TASK PROMPT: Write the material out again exactly.

--- TASK INPUT ---

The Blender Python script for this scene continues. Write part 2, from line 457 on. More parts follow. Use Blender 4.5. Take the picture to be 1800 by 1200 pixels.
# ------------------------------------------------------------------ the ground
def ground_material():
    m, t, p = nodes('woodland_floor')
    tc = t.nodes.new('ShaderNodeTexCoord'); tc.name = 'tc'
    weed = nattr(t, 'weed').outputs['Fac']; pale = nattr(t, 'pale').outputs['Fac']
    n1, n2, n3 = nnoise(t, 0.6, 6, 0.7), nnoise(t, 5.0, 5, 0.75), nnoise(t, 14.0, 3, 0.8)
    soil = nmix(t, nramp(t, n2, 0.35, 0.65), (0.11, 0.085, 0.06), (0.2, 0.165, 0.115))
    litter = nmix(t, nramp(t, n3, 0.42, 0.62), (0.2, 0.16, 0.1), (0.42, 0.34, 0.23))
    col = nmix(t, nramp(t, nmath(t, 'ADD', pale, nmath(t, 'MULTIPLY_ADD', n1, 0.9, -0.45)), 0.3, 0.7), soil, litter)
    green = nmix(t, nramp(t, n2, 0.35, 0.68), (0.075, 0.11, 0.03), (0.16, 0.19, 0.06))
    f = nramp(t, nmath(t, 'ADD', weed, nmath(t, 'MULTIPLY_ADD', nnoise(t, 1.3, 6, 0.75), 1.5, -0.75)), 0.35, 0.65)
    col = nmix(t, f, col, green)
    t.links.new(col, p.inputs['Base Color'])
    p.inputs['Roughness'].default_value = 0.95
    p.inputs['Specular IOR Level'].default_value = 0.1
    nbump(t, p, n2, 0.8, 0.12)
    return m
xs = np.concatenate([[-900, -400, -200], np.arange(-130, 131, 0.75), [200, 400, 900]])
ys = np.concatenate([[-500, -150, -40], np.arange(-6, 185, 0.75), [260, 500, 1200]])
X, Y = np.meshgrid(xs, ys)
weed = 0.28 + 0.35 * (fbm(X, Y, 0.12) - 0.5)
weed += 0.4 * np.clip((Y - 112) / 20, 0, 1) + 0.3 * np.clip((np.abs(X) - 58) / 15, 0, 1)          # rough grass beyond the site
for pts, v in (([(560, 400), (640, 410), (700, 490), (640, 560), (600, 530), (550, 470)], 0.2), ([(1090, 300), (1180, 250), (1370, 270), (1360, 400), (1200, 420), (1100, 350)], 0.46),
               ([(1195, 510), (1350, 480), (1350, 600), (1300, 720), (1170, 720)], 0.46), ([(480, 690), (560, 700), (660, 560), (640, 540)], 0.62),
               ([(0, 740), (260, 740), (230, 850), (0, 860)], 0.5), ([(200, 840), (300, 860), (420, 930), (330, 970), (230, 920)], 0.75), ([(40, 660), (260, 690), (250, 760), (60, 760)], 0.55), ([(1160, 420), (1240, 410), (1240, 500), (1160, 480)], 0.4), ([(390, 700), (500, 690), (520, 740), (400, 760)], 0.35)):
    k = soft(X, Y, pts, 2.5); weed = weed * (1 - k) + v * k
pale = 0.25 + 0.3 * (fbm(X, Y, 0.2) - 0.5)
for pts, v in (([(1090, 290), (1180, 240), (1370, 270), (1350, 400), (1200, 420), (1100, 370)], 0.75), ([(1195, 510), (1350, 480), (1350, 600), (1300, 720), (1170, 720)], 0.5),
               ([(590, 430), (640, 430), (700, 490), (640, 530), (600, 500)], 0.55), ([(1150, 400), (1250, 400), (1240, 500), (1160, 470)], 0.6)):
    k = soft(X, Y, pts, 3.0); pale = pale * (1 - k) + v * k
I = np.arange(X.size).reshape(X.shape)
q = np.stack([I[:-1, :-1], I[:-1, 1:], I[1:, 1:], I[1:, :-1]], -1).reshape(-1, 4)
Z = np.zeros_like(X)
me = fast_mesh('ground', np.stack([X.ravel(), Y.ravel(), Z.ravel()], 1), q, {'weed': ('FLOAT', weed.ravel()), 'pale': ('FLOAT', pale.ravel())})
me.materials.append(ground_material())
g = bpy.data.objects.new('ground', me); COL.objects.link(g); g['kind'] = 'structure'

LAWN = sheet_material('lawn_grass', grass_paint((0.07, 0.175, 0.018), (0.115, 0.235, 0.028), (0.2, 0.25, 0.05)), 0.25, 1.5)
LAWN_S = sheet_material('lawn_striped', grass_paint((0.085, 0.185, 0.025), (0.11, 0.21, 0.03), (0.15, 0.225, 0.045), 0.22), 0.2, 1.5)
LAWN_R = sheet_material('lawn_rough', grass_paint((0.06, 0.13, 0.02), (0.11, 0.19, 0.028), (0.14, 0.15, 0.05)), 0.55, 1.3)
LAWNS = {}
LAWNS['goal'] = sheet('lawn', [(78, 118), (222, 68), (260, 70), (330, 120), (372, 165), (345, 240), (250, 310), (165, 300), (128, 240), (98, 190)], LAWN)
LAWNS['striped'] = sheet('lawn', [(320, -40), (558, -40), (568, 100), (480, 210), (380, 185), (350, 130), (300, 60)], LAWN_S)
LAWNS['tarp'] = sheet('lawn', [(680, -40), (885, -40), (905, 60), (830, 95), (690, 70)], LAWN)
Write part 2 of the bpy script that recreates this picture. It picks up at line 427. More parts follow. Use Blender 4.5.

---

EXERCISE RESPONSE:
The Blender Python script for this scene continues. Write part 2, from line 457 on. More parts follow. Use Blender 4.5. Take the picture to be 1800 by 1200 pixels.
# ------------------------------------------------------------------ the ground
def ground_material():
    m, t, p = nodes('woodland_floor')
    tc = t.nodes.new('ShaderNodeTexCoord'); tc.name = 'tc'
    weed = nattr(t, 'weed').outputs['Fac']; pale = nattr(t, 'pale').outputs['Fac']
    n1, n2, n3 = nnoise(t, 0.6, 6, 0.7), nnoise(t, 5.0, 5, 0.75), nnoise(t, 14.0, 3, 0.8)
    soil = nmix(t, nramp(t, n2, 0.35, 0.65), (0.11, 0.085, 0.06), (0.2, 0.165, 0.115))
    litter = nmix(t, nramp(t, n3, 0.42, 0.62), (0.2, 0.16, 0.1), (0.42, 0.34, 0.23))
    col = nmix(t, nramp(t, nmath(t, 'ADD', pale, nmath(t, 'MULTIPLY_ADD', n1, 0.9, -0.45)), 0.3, 0.7), soil, litter)
    green = nmix(t, nramp(t, n2, 0.35, 0.68), (0.075, 0.11, 0.03), (0.16, 0.19, 0.06))
    f = nramp(t, nmath(t, 'ADD', weed, nmath(t, 'MULTIPLY_ADD', nnoise(t, 1.3, 6, 0.75), 1.5, -0.75)), 0.35, 0.65)
    col = nmix(t, f, col, green)
    t.links.new(col, p.inputs['Base Color'])
    p.inputs['Roughness'].default_value = 0.95
    p.inputs['Specular IOR Level'].default_value = 0.1
    nbump(t, p, n2, 0.8, 0.12)
    return m
xs = np.concatenate([[-900, -400, -200], np.arange(-130, 131, 0.75), [200, 400, 900]])
ys = np.concatenate([[-500, -150, -40], np.arange(-6, 185, 0.75), [260, 500, 1200]])
X, Y = np.meshgrid(xs, ys)
weed = 0.28 + 0.35 * (fbm(X, Y, 0.12) - 0.5)
weed += 0.4 * np.clip((Y - 112) / 20, 0, 1) + 0.3 * np.clip((np.abs(X) - 58) / 15, 0, 1)          # rough grass beyond the site
for pts, v in (([(560, 400), (640, 410), (700, 490), (640, 560), (600, 530), (550, 470)], 0.2), ([(1090, 300), (1180, 250), (1370, 270), (1360, 400), (1200, 420), (1100, 350)], 0.46),
               ([(1195, 510), (1350, 480), (1350, 600), (1300, 720), (1170, 720)], 0.46), ([(480, 690), (560, 700), (660, 560), (640, 540)], 0.62),
               ([(0, 740), (260, 740), (230, 850), (0, 860)], 0.5), ([(200, 840), (300, 860), (420, 930), (330, 970), (230, 920)], 0.75), ([(40, 660), (260, 690), (250, 760), (60, 760)], 0.55), ([(1160, 420), (1240, 410), (1240, 500), (1160, 480)], 0.4), ([(390, 700), (500, 690), (520, 740), (400, 760)], 0.35)):
    k = soft(X, Y, pts, 2.5); weed = weed * (1 - k) + v * k
pale = 0.25 + 0.3 * (fbm(X, Y, 0.2) - 0.5)
for pts, v in (([(1090, 290), (1180, 240), (1370, 270), (1350, 400), (1200, 420), (1100, 370)], 0.75), ([(1195, 510), (1350, 480), (1350, 600), (1300, 720), (1170, 720)], 0.5),
               ([(590, 430), (640, 430), (700, 490), (640, 530), (600, 500)], 0.55), ([(1150, 400), (1250, 400), (1240, 500), (1160, 470)], 0.6)):
    k = soft(X, Y, pts, 3.0); pale = pale * (1 - k) + v * k
I = np.arange(X.size).reshape(X.shape)
q = np.stack([I[:-1, :-1], I[:-1, 1:], I[1:, 1:], I[1:, :-1]], -1).reshape(-1, 4)
Z = np.zeros_like(X)
me = fast_mesh('ground', np.stack([X.ravel(), Y.ravel(), Z.ravel()], 1), q, {'weed': ('FLOAT', weed.ravel()), 'pale': ('FLOAT', pale.ravel())})
me.materials.append(ground_material())
g = bpy.data.objects.new('ground', me); COL.objects.link(g); g['kind'] = 'structure'

LAWN = sheet_material('lawn_grass', grass_paint((0.07, 0.175, 0.018), (0.115, 0.235, 0.028), (0.2, 0.25, 0.05)), 0.25, 1.5)
LAWN_S = sheet_material('lawn_striped', grass_paint((0.085, 0.185, 0.025), (0.11, 0.21, 0.03), (0.15, 0.225, 0.045), 0.22), 0.2, 1.5)
LAWN_R = sheet_material('lawn_rough', grass_paint((0.06, 0.13, 0.02), (0.11, 0.19, 0.028), (0.14, 0.15, 0.05)), 0.55, 1.3)
LAWNS = {}
LAWNS['goal'] = sheet('lawn', [(78, 118), (222, 68), (260, 70), (330, 120), (372, 165), (345, 240), (250, 310), (165, 300), (128, 240), (98, 190)], LAWN)
LAWNS['striped'] = sheet('lawn', [(320, -40), (558, -40), (568, 100), (480, 210), (380, 185), (350, 130), (300, 60)], LAWN_S)
LAWNS['tarp'] = sheet('lawn', [(680, -40), (885, -40), (905, 60), (830, 95), (690, 70)], LAWN)
Write part 2 of the bpy script that recreates this picture. It picks up at line 427. More parts follow. Use Blender 4.5.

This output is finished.